Título: Diplomata defende bloco sul-americano
Autor: Leo, Sergio
Fonte: Valor Econômico, 05/07/2007, Brasil, p. A4

Apesar das diferenças com os países vizinhos, Brasil e Argentina devem engajar-se na formação de um bloco sul-americano, para "poder participar de forma mais eficiente no processo político e econômico de embate entre os grandes blocos de países", defendeu o secretário-geral do Ministério das Relações Exteriores, Samuel Pinheiro Guimarães, em seminário sobre o diálogo entre os dois países, promovido em Buenos Aires.

Na véspera da chegada do presidente Luiz Inácio Lula da Silva, e do ministro das Relações Exteriores, Celso Amorim, a Portugal, para celebrar uma "aliança estratégica" com a União Européia, Pinheiro Guimarães, na Argentina, criticou severamente as intenções dos países ricos, como os europeus, nas negociações de comércio.

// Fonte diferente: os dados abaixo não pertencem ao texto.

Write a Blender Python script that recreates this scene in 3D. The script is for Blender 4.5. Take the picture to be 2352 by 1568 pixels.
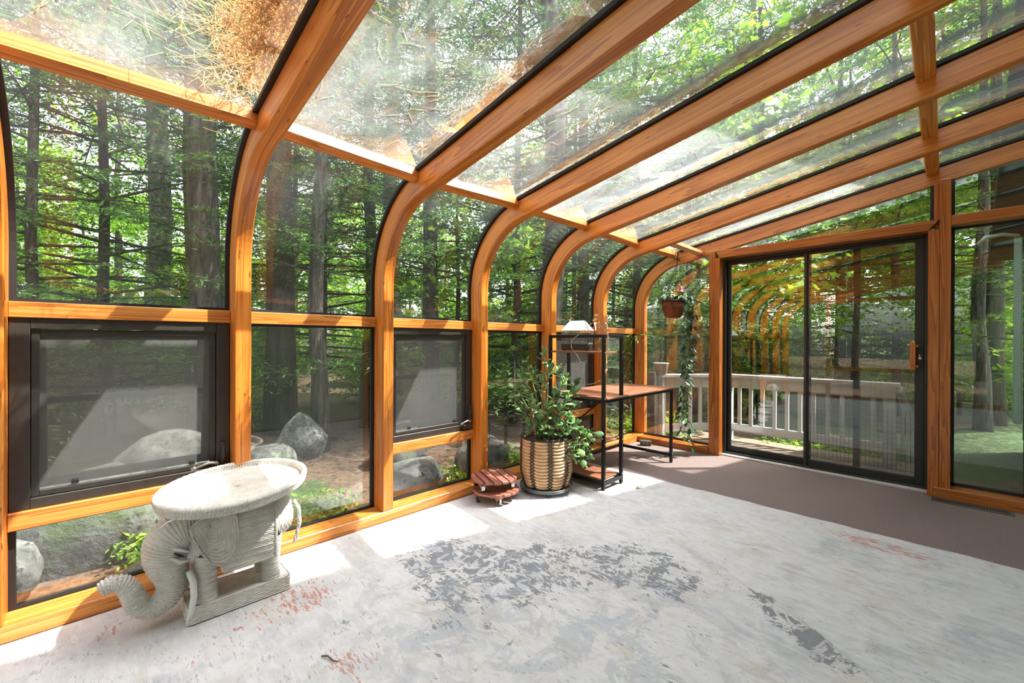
import bpy, bmesh, math, random
import numpy as np
from mathutils import Vector, Matrix

for o in list(bpy.data.objects):
    bpy.data.objects.remove(o, do_unlink=True)
scene = bpy.context.scene
COL = scene.collection

# ------------------------------------------------------------------ camera
F_PX, YAW, PITCH, ROLL = 974.03, 0.795707, -0.000938, 0.0033328
_cy, _sy = math.cos(YAW), math.sin(YAW)
_fwd = Vector((-_sy * math.cos(PITCH), _cy * math.cos(PITCH), math.sin(PITCH)))
_rt = Vector((_cy, _sy, 0))
_up = _rt.cross(_fwd)
_r2 = _rt * math.cos(ROLL) + _up * math.sin(ROLL)
_u2 = _up * math.cos(ROLL) - _rt * math.sin(ROLL)
cam_data = bpy.data.cameras.new('camera')
cam_data.sensor_width = 36.0
cam_data.lens = F_PX / 2352 * 36.0
cam_data.clip_start = 0.02
cam_data.clip_end = 300
cam = bpy.data.objects.new('camera', cam_data)
COL.objects.link(cam)
M = Matrix((( _r2.x, _u2.x, -_fwd.x, 0), (_r2.y, _u2.y, -_fwd.y, 0), (_r2.z, _u2.z, -_fwd.z, 1.19), (0, 0, 0, 1)))
cam.matrix_world = M
scene.camera = cam

# ------------------------------------------------------------------ world, sun, exposure
SUN_DIR = Vector((1.0, 1.08, 2.15)).normalized()      # towards the sun
world = bpy.data.worlds.new('world')
scene.world = world
world.use_nodes = True
wn = world.node_tree
wn.nodes.clear()
w_out = wn.nodes.new('ShaderNodeOutputWorld')
w_bg = wn.nodes.new('ShaderNodeBackground')
w_sky = wn.nodes.new('ShaderNodeTexSky')
w_sky.sky_type = 'NISHITA'
w_sky.sun_disc = False
w_sky.sun_elevation = math.asin(SUN_DIR.z)
w_sky.sun_rotation = math.atan2(SUN_DIR.x, SUN_DIR.y)
w_sky.dust_density = 4.0
w_sky.air_density = 1.0
w_hs = wn.nodes.new('ShaderNodeHueSaturation')
w_hs.inputs['Saturation'].default_value = 0.35
w_bg.inputs['Strength'].default_value = 0.36
wn.links.new(w_sky.outputs[0], w_hs.inputs['Color'])
wn.links.new(w_hs.outputs[0], w_bg.inputs['Color'])
wn.links.new(w_bg.outputs[0], w_out.inputs['Surface'])

sun_data = bpy.data.lights.new('sun', 'SUN')
sun_data.energy = 5.2
sun_data.angle = math.radians(0.6)
sun_data.color = (1.0, 0.955, 0.88)
sun = bpy.data.objects.new('sun', sun_data)
COL.objects.link(sun)
sun.rotation_euler = SUN_DIR.to_track_quat('Z', 'Y').to_euler()
sun.location = (6, 5, 9)

scene.view_settings.view_transform = 'Standard'
scene.view_settings.look = 'None'
scene.view_settings.gamma = 1.0
scene.view_settings.use_curve_mapping = False
scene.view_settings.exposure = 1.72
cy = scene.cycles
cy.max_bounces = 5
cy.diffuse_bounces = 3
cy.glossy_bounces = 2
cy.transmission_bounces = 4
cy.transparent_max_bounces = 12
cy.caustics_reflective = False
cy.caustics_refractive = False
cy.use_denoising = True
cy.adaptive_threshold = 0.2
cy.use_light_tree = False

# ------------------------------------------------------------------ helpers: objects
def tag(o, label=None, cat=None, group=None, kind=None):
    if label: o['label'] = label
    if cat: o['category'] = cat
    if group: o['group'] = group
    if kind: o['kind'] = kind
    return o

def empty(name, loc=(0, 0, 0), parent=None, rz=0.0):
    o = bpy.data.objects.new(name, None)
    o.empty_display_size = 0.05
    COL.objects.link(o)
    o.location = loc
    o.rotation_euler = (0, 0, rz)
    if parent is not None: o.parent = parent
    return o

def link_mesh(name, me, parent=None, loc=None, rot=None):
    o = bpy.data.objects.new(name, me)
    COL.objects.link(o)
    if parent is not None:
        o.parent = parent
    if loc is not None: o.location = loc
    if rot is not None: o.rotation_euler = rot
    return o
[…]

Os países "do centro" negociam para manter os privilégios de suas populações, que estão mingüando em regiões como a Europa, e só querem livre comércio para mercadorias e serviços, que interessam as suas empresas de atuação global, argumentou o diplomata, que ocupa o segundo posto na hierarquia do Itamaraty. "Abertura de mercado para bens e capitais, sob uma ideologia de livre comércio, mas não para os bens agrícolas, não para a mão-de-obra, e não para a tecnologia", disse Pinheiro Guimarães. "Para essas três coisas, não há livre mercado, só há livre mercado para o que interessa ao centro do sistema."

Ele acusou os países ricos de usarem razões "ideológicas" para recusar a liberação de bens agrícolas, migração de mão-de-obra e tecnologias. "Alegam a segurança, a beleza do meio ambiente, que não se pode perturbar o setor agrícola da Europa, 'la Provence' (região rural francesa)...", ironizou. "Em breve, teremos a desculpa da segurança energética."

Para Pinheiro Guimarães, que falou na 2ª Jornada de Diálogo Brasil-Argentina, promovida pela Universidade Federal Fluminense, Universidad Tres de Febrero e a Universidad de Rosario, os países da América do Sul vivem um dilema, de como garantir o desenvolvimento em um contexto de crescente concentração de poder, de concorrência com a China por mercados e investimentos, de desenvolvimento tecnológico acelerado e de "financeirização" do sistema econômico mundial. Os ativos financeiros globais valem, hoje, três vezes o total da produção real dos países, comparou.

"Não queremos integração apenas porque é boa a liberação das travas, porque nos agrada o livre comércio ou formar um bloco, isso não é suficiente", disse o número dois do Itamaraty. Os países menores, por diversas razões, são atraídos para os blocos formados pelos mais desenvolvidos. "A América do Sul deve fazer parte de um desses blocos que surgem, ou armar seu próprio bloco, para defender melhor seus interesses de todo tipo, ambientais, comerciais, militares, relativos à migração, nesse processo de negociação de normas internacionais?", perguntou.

Ele criticou as políticas de segurança dos países ricos, por desrespeitarem princípios internacionais de não-intervenção e respeito à autonomia dos países. "Por outro lado, querem o desarmamento dos desarmados, enquanto se mantém o poder militar dos que o têm, e muito." Para o diplomata, Brasil e Argentina devem recusar-se a incorporar-se aos grandes blocos e promover a aproximação dos países sul-americanos.

Ele não comentou os recentes conflitos verbais entre o Brasil e os presidentes da Venezuela, Hugo Chávez, e da Bolívia, Evo Morales. À saída do seminário, não quis falar sobre as críticas severas de Chávez ao Mercosul e as ameaças do venezuelano de retirar o pedido de entrada no bloco. Segundo um graduado diplomata, os recentes gestos do venezuelano consolidaram, em todos os governos do Mercosul, a decisão de só aceitar a entrada da Venezuela após o compromisso firme de Chávez em abrir o mercado aos futuros sócios e adotar a Tarifa Externa Comum.

Pinheiro Guimarães preferiu criticar, em sua palestra, veladamente, sem citar nomes, países como o Chile, que têm se associado às nações desenvolvidas nas negociações internacionais de comércio.